Abstracts of the QSIT Lunch Seminar, Thursday, December 6, 2018

³⁹K₂ Long-range Rydberg molecules bound by electron-atom scattering in the regime of strong hyperfine-induced mixing

Michael Peper – Molecular Physics and Spectroscopy (Merkt group), ETH Zurich

Gas-phase spectra of atomic and molecular Rydberg states show shifts and broadenings that are dependent on the gas pressure. These shifts and broadenings can be attributed to the Rydberg electron interacting with ground-state particles within the Rydberg electron's orbit. This interaction can be treated using scattering theory, which predicts oscillatory interaction potentials between the Rydberg atom and ground-state atoms. In case of a negative s-wave scattering length the interaction potentials may support bound states of diatomic molecules, called long-range Rydberg molecules. For alkali metal atoms, the triplet s-wave scattering length is negative whereas the singlet scattering length is very small or even positive. However, the hyper ne interaction in the ground-state atom induces a mixing of singlet and triplet scattering channels, entangling the nuclear spin of the ground-state atom with the molecular electronic spin.
I will present spectroscopic studies using ultraviolet and millimeter-wave radiation of the formation and dynamics of long-range Rydberg molecules in an ultracold potassium gas. These studies reveal a regime where strong hyperfine-induced mixing allows for a remote
manipulation of the internal state of the perturbing ground-state atom.

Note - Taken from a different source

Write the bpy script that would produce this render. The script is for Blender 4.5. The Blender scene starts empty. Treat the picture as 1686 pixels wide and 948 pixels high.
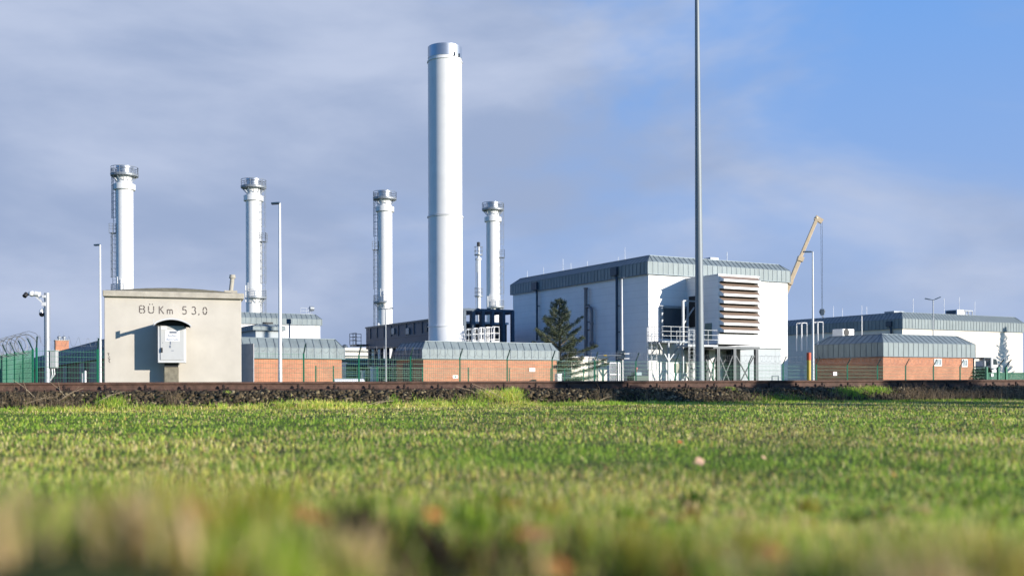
import bpy, bmesh, math, random
import numpy as np
from mathutils import Vector, Matrix
C = bpy.context.scene
COL = C.collection
R = math.radians
random.seed(7)
# ------------------------------------------------------------------ camera
EYE = 0.42
F = 1680.0            # focal length in pixels of a 1686 px wide frame
CX, HY, ROLL = 843.0, 628.2, 0.0032
cam_d = bpy.data.cameras.new('camera')
cam = bpy.data.objects.new('camera', cam_d)
COL.objects.link(cam)
C.camera = cam
cam_d.sensor_width = 36.0
cam_d.lens = 36.0 * F / 1686.0
cam_d.shift_y = (HY - 474.0) / 1686.0
cam_d.clip_start = 0.05
cam_d.clip_end = 20000
cam.matrix_world = Matrix.Translation((0, 0, EYE)) @ Matrix.Rotation(R(90), 4, 'X') @ Matrix.Rotation(-ROLL, 4, 'Z')
cam_d.dof.use_dof = True
cam_d.dof.focus_distance = 34.0
cam_d.dof.aperture_fstop = 1.5
cam_d.dof.aperture_blades = 9
# ------------------------------------------------------------------ light
SUN_EL = 12.2
S = Vector((0.877, -0.480, math.tan(R(SUN_EL)))).normalized()   # towards the sun
w = bpy.data.worlds.new('World')
C.world = w
w.use_nodes = True
nt = w.node_tree
nt.nodes.clear()
def N(nt, t, **kw):
    n = nt.nodes.new(t)
    for k, v in kw.items():
        setattr(n, k, v)
    return n
out = N(nt, 'ShaderNodeOutputWorld')
bg = N(nt, 'ShaderNodeBackground')
sky = N(nt, 'ShaderNodeTexSky', sky_type='NISHITA', sun_disc=False)
sky.sun_elevation = R(SUN_EL)
sky.sun_rotation = math.atan2(S.x, S.y)
sky.air_density = 1.0
sky.dust_density = 0.4
sky.ozone_density = 1.6
tc = N(nt, 'ShaderNodeTexCoord')
mp = N(nt, 'ShaderNodeMapping')
mp.inputs['Scale'].default_value = (1.0, 1.0, 2.3)
mp.inputs['Rotation'].default_value = (0, R(14), 0)
nz = N(nt, 'ShaderNodeTexNoise')
nz.inputs['Scale'].default_value = 2.6
nz.inputs['Detail'].default_value = 5.0
nz.inputs['Roughness'].default_value = 0.55
nz.inputs['Distortion'].default_value = 0.25
nt.links.new(tc.outputs['Generated'], mp.inputs['Vector'])
nt.links.new(mp.outputs[0], nz.inputs['Vector'])
# thicker cloud to the left (west), clear sky to the upper right
sep = N(nt, 'ShaderNodeSeparateXYZ')
nt.links.new(tc.outputs['Generated'], sep.inputs[0])
def M(op, a=None, b=None):
    n = N(nt, 'ShaderNodeMath', operation=op)
    for i, v in enumerate((a, b)):
        if v is None: continue
        if hasattr(v, 'links'): nt.links.new(v, n.inputs[i])
        else: n.inputs[i].default_value = v
    return n.outputs[0]
cov = M('ADD', M('ADD', nz.outputs['Fac'], M('MULTIPLY', sep.outputs['X'], -0.40)), M('MULTIPLY', sep.outputs['Z'], -0.15))
def ramp(fac, p0, c0, p1, c1, interp='EASE'):
    r_ = N(nt, 'ShaderNodeValToRGB'); r_.color_ramp.interpolation = interp
    e = r_.color_ramp.elements
    e[0].position = p0; e[0].color = c0 + (1,); e[1].position = p1; e[1].color = c1 + (1,)
    nt.links.new(fac, r_.inputs[0]); return r_.outputs[0]
def mixc(fac, c1, c2, bt='MIX'):
    n = N(nt, 'ShaderNodeMix', data_type='RGBA', blend_type=bt)
    for k_, v_ in ((0, fac), (6, c1), (7, c2)):
        if hasattr(v_, 'links'): nt.links.new(v_, n.inputs[k_])
        else: n.inputs[k_].default_value = v_
    return n.outputs[2]
cloud_cover = ramp(cov, 0.22, (0, 0, 0), 0.52, (1, 1, 1))
nz2 = N(nt, 'ShaderNodeTexNoise')
nz2.inputs['Scale'].default_value = 3.8
nz2.inputs['Detail'].default_value = 7.0
nz2.inputs['Roughness'].default_value = 0.50
nz2.inputs['Distortion'].default_value = 0.15
mp2 = N(nt, 'ShaderNodeMapping')
mp2.inputs['Scale'].default_value = (1.0, 1.0, 2.6)
mp2.inputs['Location'].default_value = (3.1, 1.7, 0.4)
mp2.inputs['Rotation'].default_value = (0, R(20), 0)
nt.links.new(tc.outputs['Generated'], mp2.inputs['Vector'])
nt.links.new(mp2.outputs[0], nz2.inputs['Vector'])
cloud_col = ramp(nz2.outputs['Fac'], 0.36, (2.65, 3.35, 4.95), 0.68, (4.0, 4.6, 6.05))
# thin high haze over the north-eastern sky: bluer overhead, paler near the horizon
haze_col = ramp(sep.outputs['Z'], 0.02, (2.9, 3.8, 5.7), 0.34, (1.40, 3.05, 6.5), 'LINEAR')
front = mixc(cloud_cover, haze_col, cloud_col)
side = ramp(sep.outputs['Y'], 0.12, (0, 0, 0), 0.62, (1, 1, 1))
clear = mixc(1.0, sky.outputs[0], (0.40, 0.80, 1.50, 1), 'MULTIPLY')
final = mixc(side, clear, front)
nt.links.new(final, bg.inputs[0])
bg.inputs[1].default_value = 0.10
nt.links.new(bg.outputs[0], out.inputs[0])
sd = bpy.data.lights.new('sun', 'SUN')
sd.energy = 5.0
sd.angle = R(0.5)
sd.color = (1.0, 0.915, 0.80)
so = bpy.data.objects.new('sun', sd)
COL.objects.link(so)
so.rotation_euler = (-S).to_track_quat('-Z', 'Y').to_euler()
so.location = (30, -20, 40)
C.view_settings.view_transform = 'Standard'
C.view_settings.look = 'None'
C.view_settings.gamma = 1.0
C.view_settings.exposure = 0.36
C.view_settings.use_curve_mapping = False
# ------------------------------------------------------------------ pixels to metres
def rot(px, py):
    dx, dy = px - CX, HY - py
    return dx + dy * ROLL, dy - dx * ROLL
def P(px, py, Z):
    x, y = rot(px, py)
    return Vector((x / F * Z, Z, EYE + y / F * Z))
def hgt(px, py, Z):
    return P(px, py, Z).z
TH = R(29.4)
U = Vector((math.cos(TH), math.sin(TH), 0))
V = Vector((-math.sin(TH), math.cos(TH), 0))
GZ = -0.88            # ground level of the plant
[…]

Investigating Long Range Vibrations in Nanocrystal Solids

Maximilian Jansen – Institute for Electronics (Wood group), ETH Zurich

The assembly of semiconductor nanocrystals (NCs) into conductive and ordered solids is of interest for a wide range of electronic applications. Control of the constituent NCs allows for a facile tuning of the NC solids electronic, structural and thermal properties. An important contributor to the thermal characteristics is the vibrational spectrum of the NC solid. We expect inter-particle vibrations, analogous to phonons on the atomic level, to be of importance for long range heat transport. These vibrational excitations involve multiple NCs and are of a longer length scale than any other vibration type in the NC solid. By implementing a three-dimensional mass-spring model, we demonstrate the behavior of these long-range vibrations as an effect of mass-spring disorder. Using the model we explore the parameter space of particle size and ligand type and their effect on the energy regime of the inter-particle vibrations. Additionally, we experimentally confirm their existence through inelastic neutron scattering and determine their characteristic energy scale and density. We successfully demonstrate that the energy regime of these inter-particle excitations can be engineered by varying particle size and ligand type of the NCs.